Directions for this task:
Write out the listing below in full and exactly, leaving out every picture.

Data segment:
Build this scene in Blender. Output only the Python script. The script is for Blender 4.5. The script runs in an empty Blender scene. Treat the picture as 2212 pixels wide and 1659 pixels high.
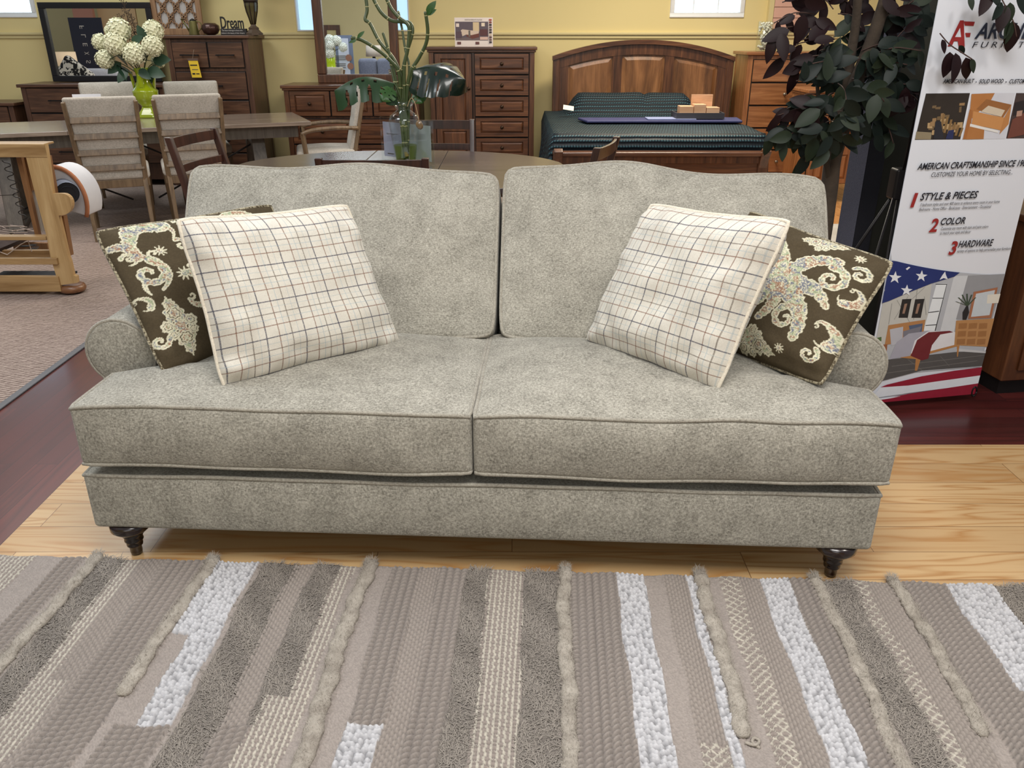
import bpy, bmesh, math, random
import numpy as np
from mathutils import Vector, Matrix, noise
random.seed(7); RNG = np.random.default_rng(7)
SC = bpy.context.scene; COL = SC.collection
# ---------------------------------------------------------------- survey of the photograph
F = 1750.0; H = 1.45; PIT = math.radians(23.5)
def ray(x, y):
    u = (x-1106)/F; v = (829.5-y)/F
    return Vector((u, math.cos(PIT)+v*math.sin(PIT), -math.sin(PIT)+v*math.cos(PIT)))
def Zp(x, y, z):
    d = ray(x, y); t = (z-H)/d.z
    return Vector((d.x*t, d.y*t, z))
def Yp(x, y, Y):
    d = ray(x, y); t = Y/d.y
    return Vector((d.x*t, Y, H+d.z*t))
def pdist(x, y, anchor, L, far=True):
    d = ray(x, y).normalized(); o = Vector((0, 0, H))
    b = d.dot(anchor-o); c = (anchor-o).length_squared-L*L; D = b*b-c
    s = math.sqrt(max(D, 0)); t = b+s if far else b-s
    return o+d*t
def pplane(x, y, p0, n):
    d = ray(x, y); o = Vector((0, 0, H)); t = (p0-o).dot(n)/d.dot(n)
    return o+d*t
# ---------------------------------------------------------------- objects
W = {}
def MW(o): return W.get(o.name, Matrix.Identity(4)) if o else Matrix.Identity(4)
def thing(name, label, cat, loc=(0, 0, 0), rotz=0, group=None):
    o = bpy.data.objects.new(name, None); COL.objects.link(o)
    o.location = loc; o.rotation_euler = (0, 0, rotz); o.empty_display_size = .05
    W[o.name] = Matrix.Translation(Vector(loc)) @ Matrix.Rotation(rotz, 4, 'Z')
    o['label'] = label; o['category'] = cat
    if group: o['group'] = group
    return o
def tag(o, label, cat, group=None, kind=None):
    o['label'] = label; o['category'] = cat
    if group: o['group'] = group
    if kind: o['kind'] = kind
    return o
def struct(o, label=None):
    o['kind'] = 'structure'
    if label: o['label'] = label
    return o
def copy_tree(o, parent=None):
    c = o.copy(); COL.objects.link(c); c.parent = parent
    for ch in list(o.children): copy_tree(ch, c)
    return c
def place(root, loc, rotz, label, group=None):
    c = copy_tree(root); c.location = loc; c.rotation_euler = (0, 0, rotz); c['label'] = label
    if group: c['group'] = group
    return c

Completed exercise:
Build this scene in Blender. Output only the Python script. The script is for Blender 4.5. The script runs in an empty Blender scene. Treat the picture as 2212 pixels wide and 1659 pixels high.
import bpy, bmesh, math, random
import numpy as np
from mathutils import Vector, Matrix, noise
random.seed(7); RNG = np.random.default_rng(7)
SC = bpy.context.scene; COL = SC.collection
# ---------------------------------------------------------------- survey of the photograph
F = 1750.0; H = 1.45; PIT = math.radians(23.5)
def ray(x, y):
    u = (x-1106)/F; v = (829.5-y)/F
    return Vector((u, math.cos(PIT)+v*math.sin(PIT), -math.sin(PIT)+v*math.cos(PIT)))
def Zp(x, y, z):
    d = ray(x, y); t = (z-H)/d.z
    return Vector((d.x*t, d.y*t, z))
def Yp(x, y, Y):
    d = ray(x, y); t = Y/d.y
    return Vector((d.x*t, Y, H+d.z*t))
def pdist(x, y, anchor, L, far=True):
    d = ray(x, y).normalized(); o = Vector((0, 0, H))
    b = d.dot(anchor-o); c = (anchor-o).length_squared-L*L; D = b*b-c
    s = math.sqrt(max(D, 0)); t = b+s if far else b-s
    return o+d*t
def pplane(x, y, p0, n):
    d = ray(x, y); o = Vector((0, 0, H)); t = (p0-o).dot(n)/d.dot(n)
    return o+d*t
# ---------------------------------------------------------------- objects
W = {}
def MW(o): return W.get(o.name, Matrix.Identity(4)) if o else Matrix.Identity(4)
def thing(name, label, cat, loc=(0, 0, 0), rotz=0, group=None):
    o = bpy.data.objects.new(name, None); COL.objects.link(o)
    o.location = loc; o.rotation_euler = (0, 0, rotz); o.empty_display_size = .05
    W[o.name] = Matrix.Translation(Vector(loc)) @ Matrix.Rotation(rotz, 4, 'Z')
    o['label'] = label; o['category'] = cat
    if group: o['group'] = group
    return o
def tag(o, label, cat, group=None, kind=None):
    o['label'] = label; o['category'] = cat
    if group: o['group'] = group
    if kind: o['kind'] = kind
    return o
def struct(o, label=None):
    o['kind'] = 'structure'
    if label: o['label'] = label
    return o
def copy_tree(o, parent=None):
    c = o.copy(); COL.objects.link(c); c.parent = parent
    for ch in list(o.children): copy_tree(ch, c)
    return c
def place(root, loc, rotz, label, group=None):
    c = copy_tree(root); c.location = loc; c.rotation_euler = (0, 0, rotz); c['label'] = label
    if group: c['group'] = group
    return c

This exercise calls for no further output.